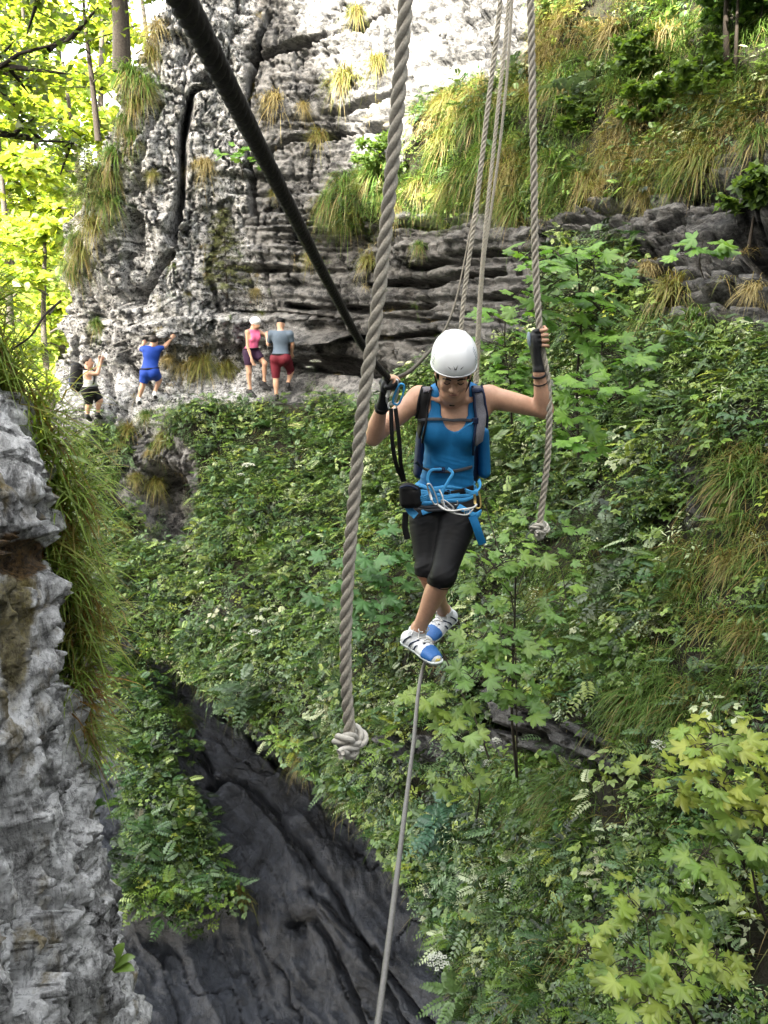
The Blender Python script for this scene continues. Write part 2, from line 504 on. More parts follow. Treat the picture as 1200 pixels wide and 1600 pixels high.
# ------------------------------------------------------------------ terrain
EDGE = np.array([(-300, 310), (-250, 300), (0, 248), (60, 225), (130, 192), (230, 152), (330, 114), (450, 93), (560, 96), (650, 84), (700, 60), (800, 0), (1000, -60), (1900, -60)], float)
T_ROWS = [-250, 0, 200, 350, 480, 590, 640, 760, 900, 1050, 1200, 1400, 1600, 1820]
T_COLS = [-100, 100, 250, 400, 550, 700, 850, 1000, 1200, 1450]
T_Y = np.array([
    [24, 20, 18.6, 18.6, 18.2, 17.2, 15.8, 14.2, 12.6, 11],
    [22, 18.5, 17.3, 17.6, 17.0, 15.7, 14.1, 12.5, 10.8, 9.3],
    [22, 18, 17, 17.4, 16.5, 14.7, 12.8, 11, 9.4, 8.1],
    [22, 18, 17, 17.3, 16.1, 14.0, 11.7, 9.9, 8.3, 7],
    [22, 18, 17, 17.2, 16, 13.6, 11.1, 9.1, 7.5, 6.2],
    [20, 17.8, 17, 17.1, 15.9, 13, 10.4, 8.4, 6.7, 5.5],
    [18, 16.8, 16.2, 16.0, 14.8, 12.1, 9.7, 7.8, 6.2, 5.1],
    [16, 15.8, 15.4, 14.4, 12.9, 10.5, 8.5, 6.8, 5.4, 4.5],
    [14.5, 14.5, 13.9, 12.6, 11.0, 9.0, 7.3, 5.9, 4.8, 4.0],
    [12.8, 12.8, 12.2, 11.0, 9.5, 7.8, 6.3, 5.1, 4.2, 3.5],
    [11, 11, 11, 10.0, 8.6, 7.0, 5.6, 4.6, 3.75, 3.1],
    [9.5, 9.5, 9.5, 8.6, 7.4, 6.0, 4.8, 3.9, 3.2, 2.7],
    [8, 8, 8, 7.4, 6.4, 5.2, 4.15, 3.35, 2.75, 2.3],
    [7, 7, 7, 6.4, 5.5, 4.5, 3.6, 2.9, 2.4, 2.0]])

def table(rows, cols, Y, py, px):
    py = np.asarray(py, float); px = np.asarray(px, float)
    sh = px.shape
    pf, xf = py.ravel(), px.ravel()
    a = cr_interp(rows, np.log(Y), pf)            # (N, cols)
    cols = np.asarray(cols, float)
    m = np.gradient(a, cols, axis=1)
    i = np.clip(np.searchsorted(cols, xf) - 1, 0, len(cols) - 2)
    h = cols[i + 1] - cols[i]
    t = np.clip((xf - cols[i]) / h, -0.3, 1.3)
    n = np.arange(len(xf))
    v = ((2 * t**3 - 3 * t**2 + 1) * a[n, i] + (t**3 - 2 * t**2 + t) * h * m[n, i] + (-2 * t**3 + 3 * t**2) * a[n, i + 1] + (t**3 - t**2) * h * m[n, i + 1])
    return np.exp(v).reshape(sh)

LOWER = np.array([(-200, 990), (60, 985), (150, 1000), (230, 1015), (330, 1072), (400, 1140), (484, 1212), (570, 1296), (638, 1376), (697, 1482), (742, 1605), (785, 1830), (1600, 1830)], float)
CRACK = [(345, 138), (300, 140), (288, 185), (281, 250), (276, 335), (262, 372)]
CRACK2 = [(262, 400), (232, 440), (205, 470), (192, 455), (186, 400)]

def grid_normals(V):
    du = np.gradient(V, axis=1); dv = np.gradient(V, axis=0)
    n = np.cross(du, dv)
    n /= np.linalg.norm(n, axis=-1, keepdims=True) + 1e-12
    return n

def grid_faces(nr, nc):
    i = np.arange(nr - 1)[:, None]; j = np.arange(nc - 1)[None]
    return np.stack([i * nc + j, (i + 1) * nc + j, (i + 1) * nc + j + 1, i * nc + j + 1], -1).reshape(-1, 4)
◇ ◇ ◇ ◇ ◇
--- WRITTEN PROBLEM ---
Exclude the pictures. Write out the remaining data exactly.

--- RESULT FOR THIS TASK ---
The Blender Python script for this scene continues. Write part 2, from line 504 on. More parts follow. Treat the picture as 1200 pixels wide and 1600 pixels high.
# ------------------------------------------------------------------ terrain
EDGE = np.array([(-300, 310), (-250, 300), (0, 248), (60, 225), (130, 192), (230, 152), (330, 114), (450, 93), (560, 96), (650, 84), (700, 60), (800, 0), (1000, -60), (1900, -60)], float)
T_ROWS = [-250, 0, 200, 350, 480, 590, 640, 760, 900, 1050, 1200, 1400, 1600, 1820]
T_COLS = [-100, 100, 250, 400, 550, 700, 850, 1000, 1200, 1450]
T_Y = np.array([
    [24, 20, 18.6, 18.6, 18.2, 17.2, 15.8, 14.2, 12.6, 11],
    [22, 18.5, 17.3, 17.6, 17.0, 15.7, 14.1, 12.5, 10.8, 9.3],
    [22, 18, 17, 17.4, 16.5, 14.7, 12.8, 11, 9.4, 8.1],
    [22, 18, 17, 17.3, 16.1, 14.0, 11.7, 9.9, 8.3, 7],
    [22, 18, 17, 17.2, 16, 13.6, 11.1, 9.1, 7.5, 6.2],
    [20, 17.8, 17, 17.1, 15.9, 13, 10.4, 8.4, 6.7, 5.5],
    [18, 16.8, 16.2, 16.0, 14.8, 12.1, 9.7, 7.8, 6.2, 5.1],
    [16, 15.8, 15.4, 14.4, 12.9, 10.5, 8.5, 6.8, 5.4, 4.5],
    [14.5, 14.5, 13.9, 12.6, 11.0, 9.0, 7.3, 5.9, 4.8, 4.0],
    [12.8, 12.8, 12.2, 11.0, 9.5, 7.8, 6.3, 5.1, 4.2, 3.5],
    [11, 11, 11, 10.0, 8.6, 7.0, 5.6, 4.6, 3.75, 3.1],
    [9.5, 9.5, 9.5, 8.6, 7.4, 6.0, 4.8, 3.9, 3.2, 2.7],
    [8, 8, 8, 7.4, 6.4, 5.2, 4.15, 3.35, 2.75, 2.3],
    [7, 7, 7, 6.4, 5.5, 4.5, 3.6, 2.9, 2.4, 2.0]])

def table(rows, cols, Y, py, px):
    py = np.asarray(py, float); px = np.asarray(px, float)
    sh = px.shape
    pf, xf = py.ravel(), px.ravel()
    a = cr_interp(rows, np.log(Y), pf)            # (N, cols)
    cols = np.asarray(cols, float)
    m = np.gradient(a, cols, axis=1)
    i = np.clip(np.searchsorted(cols, xf) - 1, 0, len(cols) - 2)
    h = cols[i + 1] - cols[i]
    t = np.clip((xf - cols[i]) / h, -0.3, 1.3)
    n = np.arange(len(xf))
    v = ((2 * t**3 - 3 * t**2 + 1) * a[n, i] + (t**3 - 2 * t**2 + t) * h * m[n, i] + (-2 * t**3 + 3 * t**2) * a[n, i + 1] + (t**3 - t**2) * h * m[n, i + 1])
    return np.exp(v).reshape(sh)

LOWER = np.array([(-200, 990), (60, 985), (150, 1000), (230, 1015), (330, 1072), (400, 1140), (484, 1212), (570, 1296), (638, 1376), (697, 1482), (742, 1605), (785, 1830), (1600, 1830)], float)
CRACK = [(345, 138), (300, 140), (288, 185), (281, 250), (276, 335), (262, 372)]
CRACK2 = [(262, 400), (232, 440), (205, 470), (192, 455), (186, 400)]

def grid_normals(V):
    du = np.gradient(V, axis=1); dv = np.gradient(V, axis=0)
    n = np.cross(du, dv)
    n /= np.linalg.norm(n, axis=-1, keepdims=True) + 1e-12
    return n

def grid_faces(nr, nc):
    i = np.arange(nr - 1)[:, None]; j = np.arange(nc - 1)[None]
    return np.stack([i * nc + j, (i + 1) * nc + j, (i + 1) * nc + j + 1, i * nc + j + 1], -1).reshape(-1, 4)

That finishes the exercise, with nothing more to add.